# Stored data
####

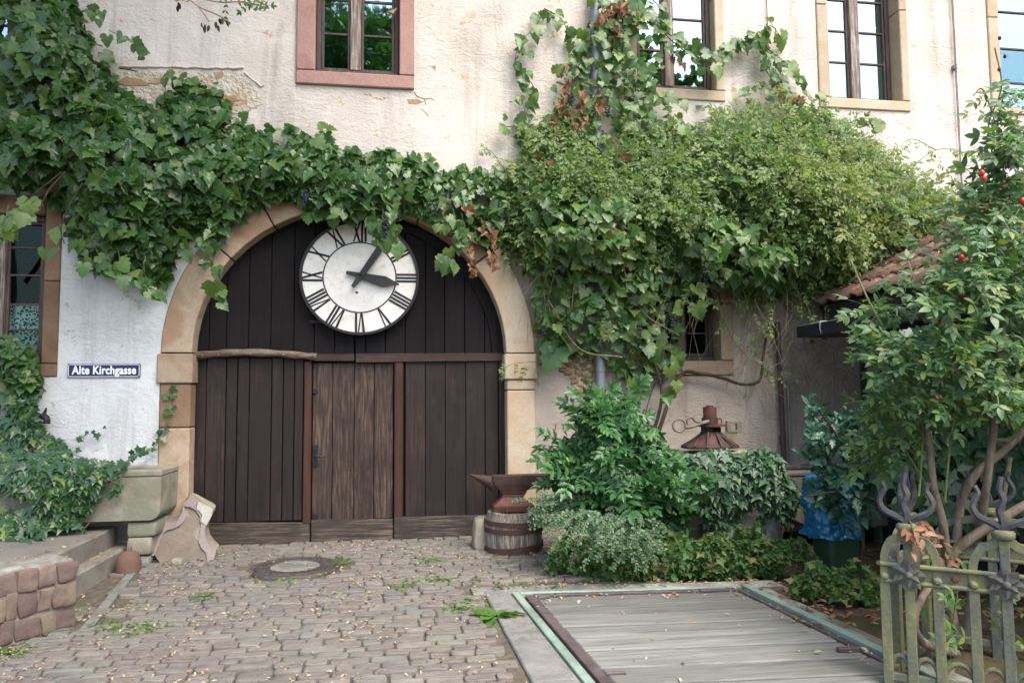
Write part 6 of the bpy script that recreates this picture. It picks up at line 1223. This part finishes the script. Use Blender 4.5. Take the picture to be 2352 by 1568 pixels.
# ---- holly
HO = [(1850, 930), (1875, 905), (1890, 945), (1925, 960), (1950, 935), (1990, 950), (2010, 1010), (2020, 1080), (2010, 1140), (2005, 1200), (1960, 1215), (1925, 1195), (1905, 1160), (1870, 1160), (1845, 1130), (1880, 1110), (1870, 1075), (1850, 1045), (1838, 1000), (1860, 975)]
hol = bush('holly', HO, 760, T_holly, 'lf_holly', .085, 6.0, lambda P: np.where(P[:, 1] > 1090, .62, .45), 'glossy blue green holly in front of the blue sack and trough', 'holly', tuple(G(1985, 1330)), 200, nrm=(0, -.8, .7), tip=(0, -.3, .1), edge=8, seed=25, gap=.6, gsc=26, spread=.7, tspread=1.2)
canes(hol, [([G(1985, 1330), DP(1980, 1200, 5.8), DP(1950, 1050, 5.7), DP(1880, 940, 5.7)], .012), ([DP(1975, 1150, 5.7), DP(1920, 1130, 5.6), DP(1850, 1140, 5.5)], .007), ([DP(1978, 1180, 5.7), DP(2010, 1060, 5.7), DP(1990, 960, 5.7)], .009)], 'bark_dk')

# ---- big rose bush in the guard
RB_ = [(2370, 120), (2340, 190), (2290, 240), (2265, 300), (2300, 350), (2250, 390), (2210, 450), (2170, 520), (2110, 560), (2070, 620), (2050, 660), (1995, 690), (1975, 760), (1990, 840), (1975, 905), (1985, 1000), (1940, 1050), (1990, 1085), (2030, 1100), (2090, 1060), (2130, 1000), (2200, 960), (2270, 960), (2370, 940)]
rose = bush('rose_bush', RB_, 1750, T_rose, 'lf_rose', .122, lambda P: np.interp(P[:, 0], [1950, 2350], [5.0, 4.6]), .85, 'tall wild rose bush with red hips and thick grey canes inside the iron guard', 'rose bush', tuple(G(2190, 1500)), 300, nrm=(-.1, -.6, .9), tip=(-.5, -.4, -.3), edge=20, seed=27, gap=.95, gsc=60, spread=.5, tspread=1.0, lo=0)
bush('', [(2370, 180), (2310, 250), (2275, 330), (2235, 420), (2215, 520), (2250, 700), (2370, 760)], 330, T_rose, 'lf_rose', .125, 4.6, .6, '', '', None, 0, nrm=(-.1, -.6, .9), tip=(-.5, -.4, -.3), edge=16, seed=37, gap=.5, t=rose, name_='leaf')
canes(rose, [([DP(2200, 1500, 4.6), DP(2170, 1330, 4.5), DP(2190, 1270, 4.45), DP(2260, 1215, 4.4), DP(2370, 1150, 4.4)], .040), ([DP(2175, 1290, 4.45), DP(2165, 1200, 4.4), DP(2145, 1120, 4.4), DP(2135, 1030, 4.4), DP(2120, 940, 4.4)], .027), ([DP(2195, 1280, 4.5), DP(2205, 1160, 4.5), DP(2240, 1090, 4.45), DP(2300, 1040, 4.4), DP(2360, 980, 4.3)], .030), ([DP(2245, 1240, 4.5), DP(2265, 1120, 4.3), DP(2285, 960, 4.25), DP(2290, 850, 4.25), DP(2310, 700, 4.25)], .025),
             ([DP(2195, 1500, 4.4), DP(2115, 1470, 4.1), DP(2105, 1400, 4.1), DP(2165, 1300, 4.3)], .028), ([DP(2330, 1300, 4.6), DP(2300, 1200, 4.6), DP(2320, 1050, 4.6)], .02), ([DP(2210, 1520, 4.7), DP(2230, 1350, 4.7), DP(2200, 1250, 4.6)], .03), ([DP(2290, 1500, 4.7), DP(2300, 1380, 4.7), DP(2350, 1250, 4.6)], .022)], 'bark', 'cane')
canes(rose, [([DP(2370, 900, 4.1), DP(2330, 1000, 4.15), DP(2290, 1010, 4.2)], .016), ([DP(2290, 850, 4.3), DP(2240, 700, 4.3), DP(2260, 560, 4.4), DP(2290, 420, 4.5)], .010), ([DP(2120, 1000, 4.4), DP(2080, 850, 4.4), DP(2000, 700, 4.4), DP(1955, 600, 4.6)], .008), ([DP(2130, 1120, 4.4), DP(2060, 980, 4.4), DP(2060, 800, 4.3)], .007), ([DP(2170, 1150, 4.2), DP(2185, 1000, 4.2), DP(2210, 860, 4.2), DP(2170, 760, 4.2)], .007), ([DP(2290, 500, 4.4), DP(2290, 300, 4.4), DP(2310, 200, 4.4)], .006), ([DP(2120, 960, 4.4), DP(2115, 1080, 4.3), DP(2110, 1140, 4.2)], .009)], 'twig_gr', 'shoot')
def spray(t, pth, n, sz, mat='lf_rose', Ts=T_rose, sd=.05, nm='leaf'):
    pts = cat([DP(*q) for q in pth], 8); m = MB(); m.tube(pts, .004, 4, cap=False); m.build('shoot', 'twig_gr', t); P = np.array([pts[min(len(pts)-1, int(i*len(pts)/n))] for i in range(n)])+RNG.normal(0, sd, (n, 3))*np.array([1, .5, 1])
    plant_leaves(t, Ts, P, np.tile([0, -1, .6], (n, 1)), np.tile([-.3, -.2, -.4], (n, 1)), np.full(n, sz), M[mat], 0, None, nm, nm+'s', .35, .8)
spray(rose, [(2300, 420, 4.4), (2270, 300, 4.4), (2300, 200, 4.4), (2285, 110, 4.4)], 4, .10); spray(rose, [(2300, 330, 4.4), (2260, 210, 4.4), (2235, 220, 4.4)], 4, .12)
spray(rose, [(2260, 1400, 3.75), (2300, 1420, 3.7), (2352, 1480, 3.7)], 7, .10, 'lf_climb', sd=.06); spray(rose, [(2200, 1350, 4.2), (2190, 1420, 4.2), (2180, 1460, 4.2)], 9, .15, sd=.07); spray(rose, [(2130, 1250, 4.3), (2140, 1290, 4.3)], 4, .12)
for i, (x, y) in enumerate([(2256, 397), (2260, 409), (2209, 591), (2210, 677), (2349, 461), (2296, 88), (2308, 130), (2295, 160)]):
    p = DP(x, y, 4.05); m = MB(); r_ = .014 if i < 5 else .009; m.lathe([(.003, p[2]-r_*1.3), (r_*.8, p[2]-r_*.8), (r_, p[2]), (r_*.75, p[2]+r_*.8), (.004, p[2]+r_*1.2)], p[0], p[1], 10); m.build('rose_hip', 'hip' if i < 5 else 'bark_dk', rose)
for (x, y) in [(2165, 740), (2187, 735), (2162, 917), (2190, 842)]:
    p = DP(x, y, 4.1); plant_leaves(rose, T_leaf, np.tile(p, (5, 1))+RNG.normal(0, .008, (5, 3)), np.tile([0, -1, .3], (5, 1)), RNG.normal(0, 1, (5, 3)), np.full(5, .03), M['pinkflower'], 0, None, 'petal', 'petals', .5, 1)
spray(rose, [(2090, 1195, 3.85), (2100, 1230, 3.85), (2105, 1255, 3.85)], 22, .06, 'lf_dead', T_leaf, .026, 'dead_leaf'); spray(rose, [(2115, 1215, 3.95), (2150, 1240, 3.95)], 12, .055, 'lf_dead', T_leaf, .024, 'dead_leaf'); spray(rose, [(2170, 1250, 4.0), (2190, 1300, 4.0)], 12, .055, 'lf_dead', T_leaf, .024, 'dead_leaf')
# ivy on the shed behind the rose
SI = [(2020, 780), (2100, 740), (2250, 760), (2400, 800), (2400, 1200), (2300, 1230), (2150, 1180), (2060, 1150), (2000, 1060), (2010, 900)]
t = thing('ivy', tuple(DP(2200, 1320, 5.6)), 'large leaved ivy climbing the dark shed wall behind the rose bush', 'ivy'); P = sample(SI, 900, .5, 70, 29, 15); X = DPa(P, 5.35+RNG.random(900)*.35); plant_leaves(t, T_ivy, X, np.tile([-.6, -.8, .4], (900, 1)), np.tile([0, -.2, -1], (900, 1)), .125*np.exp(RNG.normal(0, .25, 900)), M['lf_ivy_bl'], 150, None, 'leaf', 'leaves', .3, .4)
m = MB(); m.tube([(P_ := G(2200, 1330)), P_+np.array([0, 0, 1.5])], .02, 6); m.build('stem', 'bark_dk', t)

# ------------------------------------------------------------------ weeds, fallen leaflets
def weed(px, py, n, sz, Ts=T_leaf, mat='lf_weed', label='', spread=.05, name='weed', up=.6, group='weeds between the cobbles'):
    p = G(px, py); a = RNG.random(n)*6.283; D = np.stack([np.cos(a), np.sin(a), np.full(n, up)], 1); P = p+np.column_stack([RNG.normal(0, spread*.42, n), RNG.normal(0, spread*.42, n), np.full(n, .014)]) if n < 100 and name == 'weed' else p+D*np.array([spread*.3, spread*.3, .01])+np.array([0, 0, .012])
    o = thing(name, tuple(p), label, 'weed', group); plant_leaves(o, Ts, P, np.tile([0, 0, 1.0], (n, 1)), D, sz*np.exp(RNG.normal(0, .25, n)), M[mat], 0, None, 'leaf', 'leaves', .2, .15); return o
weed(1140, 1420, 18, .13, T_holly, label='rosette of long toothed dandelion leaves at the edge of the concrete kerb', name='dandelion', group=None)
for i, (x, y, lb) in enumerate([(1145, 1275, 'clump of round leaves at the foot of the anvil stump'), (1170, 1295, 'small leafy weed just in front of the anvil stump'), (1235, 1300, 'leafy weed at the left end of the ground cover'), (1200, 1345, 'weed by the back corner of the weighbridge'), (1155, 1350, 'low weed just left of the weighbridge corner'), (1280, 1352, 'weed on the back kerb of the weighbridge'), (1090, 1335, 'thin weed in the joints left of the weighbridge corner'), (240, 1440, 'grassy tuft beside the low red wall'), (20, 1500, 'grassy tuft at the left edge below the low wall'), (345, 1440, 'tuft of grass in the cobbles near the grey stone strip'), (465, 1370, 'small tuft in the cobbles left of the manhole'), (930, 1345, 'sparse grass tuft in the middle of the cobbles'), (1065, 1385, 'pale grass tuft left of the concrete kerb'), (1060, 1400, 'dry grass tuft near the concrete kerb'), (780, 1290, 'weed at the right rim of the manhole cover'), (990, 1290, 'small weed in the cobbles before the right gate leaf'), (655, 1330, 'tiny weed below the manhole cover'), (1010, 1330, 'grass tuft in the cobbles right of centre')]):
    if i < 7: weed(x, y, 26, .026, T_round, 'lf_cover', lb, .12, up=.3)
    else: weed(x, y, 70, .045, T_blade, 'lf_weed', lb, .16, up=1.3)
n = 6500; X = RNG.uniform(-4.6, 2.4, n*3); Y = -5.0+5.1*RNG.random(n*3); dens = np.clip(-.02+1.5*wobble(np.stack([X, Y], 1), .30, 2)+.9*wobble(np.stack([X, Y], 1), .09, 4)+.22*(X < 0), 0.03, 1); k = (RNG.random(n*3) < dens); X, Y = X[k][:n], Y[k][:n]
ok = np.array([(x, y) for x, y in zip(X, Y) if (free(x, y) or (y > -2.2 and x > -3 and RNG.random() < .5 and x < 1.5)) and y < .1]); Zz = np.array([gz(y)+.017 for _, y in ok]); n = len(ok); Pp = np.column_stack([ok, Zz]); nn = np.tile([0, 0, 1.0], (n, 1)); td = RNG.normal(0, 1, (n, 3)); td[:, 2] *= .1
Fr = frames(nn+RNG.normal(0, .3, (n, 3)), td); joined('fallen_leaflets', T_leaf, RNG.integers(0, 3, n), Pp, Fr, .023*np.exp(RNG.normal(0, .25, n)), M['petal'])
def litter(pts, name_, sz=.03, mat='petal'):
    pts = np.array(pts); n = len(pts); td = RNG.normal(0, 1, (n, 3)); td[:, 2] *= .1; joined(name_, T_leaf, RNG.integers(0, 3, n), pts, frames(np.tile([0, 0, 1.0], (n, 1))+RNG.normal(0, .25, (n, 3)), td), sz*np.exp(RNG.normal(0, .25, n)), M[mat])
litter([WQ(RNG.random()*LB, RNG.random()**1.6*VE, .012) for _ in range(60)]+[WQ(LB*RNG.random(), .10+abs(RNG.normal(0, .05)), .014) for _ in range(45)]+[WQ(LB-.1-abs(RNG.normal(0, .06)), RNG.random()*2.5, .022) for _ in range(45)]+[WQ(RNG.random()*LB*1.1, -.25+RNG.random()*.2, .014) for _ in range(120)], 'leaflets_on_weighbridge')
litter([(RNG.uniform(-4.2, x2s), RNG.uniform(-1.5, -.5), gz(-1)+.32) for _ in range(70)]+[(RNG.uniform(x2s, x1s), RNG.uniform(-1.8, -.35), gz(-1)+.155) for _ in range(45)]+[tuple(LW(-RNG.random()*1.0, RNG.random()*.36, g0+Hh+.014)) for _ in range(60)], 'leaflets_on_steps')
litter([(RNG.uniform(2.6, 4.6), RNG.uniform(-3.0, -.6), gz(-1.8)-.01+.01*RNG.random()) for _ in range(900)], 'brown_litter', .05, 'lf_dead')
litter([tuple(RQ(RNG.random()*2.6, RNG.random()*4.5, .055)) for _ in range(900)], 'leaflets_on_roof', .045)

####

# Exercise prompt
Write out again, exactly, the lines from the start of the listing up to the line containing "5.7)], .009)], 'bark_dk')", with both ends and without pictures.

# Worked answer
Write part 6 of the bpy script that recreates this picture. It picks up at line 1223. This part finishes the script. Use Blender 4.5. Take the picture to be 2352 by 1568 pixels.
# ---- holly
HO = [(1850, 930), (1875, 905), (1890, 945), (1925, 960), (1950, 935), (1990, 950), (2010, 1010), (2020, 1080), (2010, 1140), (2005, 1200), (1960, 1215), (1925, 1195), (1905, 1160), (1870, 1160), (1845, 1130), (1880, 1110), (1870, 1075), (1850, 1045), (1838, 1000), (1860, 975)]
hol = bush('holly', HO, 760, T_holly, 'lf_holly', .085, 6.0, lambda P: np.where(P[:, 1] > 1090, .62, .45), 'glossy blue green holly in front of the blue sack and trough', 'holly', tuple(G(1985, 1330)), 200, nrm=(0, -.8, .7), tip=(0, -.3, .1), edge=8, seed=25, gap=.6, gsc=26, spread=.7, tspread=1.2)
canes(hol, [([G(1985, 1330), DP(1980, 1200, 5.8), DP(1950, 1050, 5.7), DP(1880, 940, 5.7)], .012), ([DP(1975, 1150, 5.7), DP(1920, 1130, 5.6), DP(1850, 1140, 5.5)], .007), ([DP(1978, 1180, 5.7), DP(2010, 1060, 5.7), DP(1990, 960, 5.7)], .009)], 'bark_dk')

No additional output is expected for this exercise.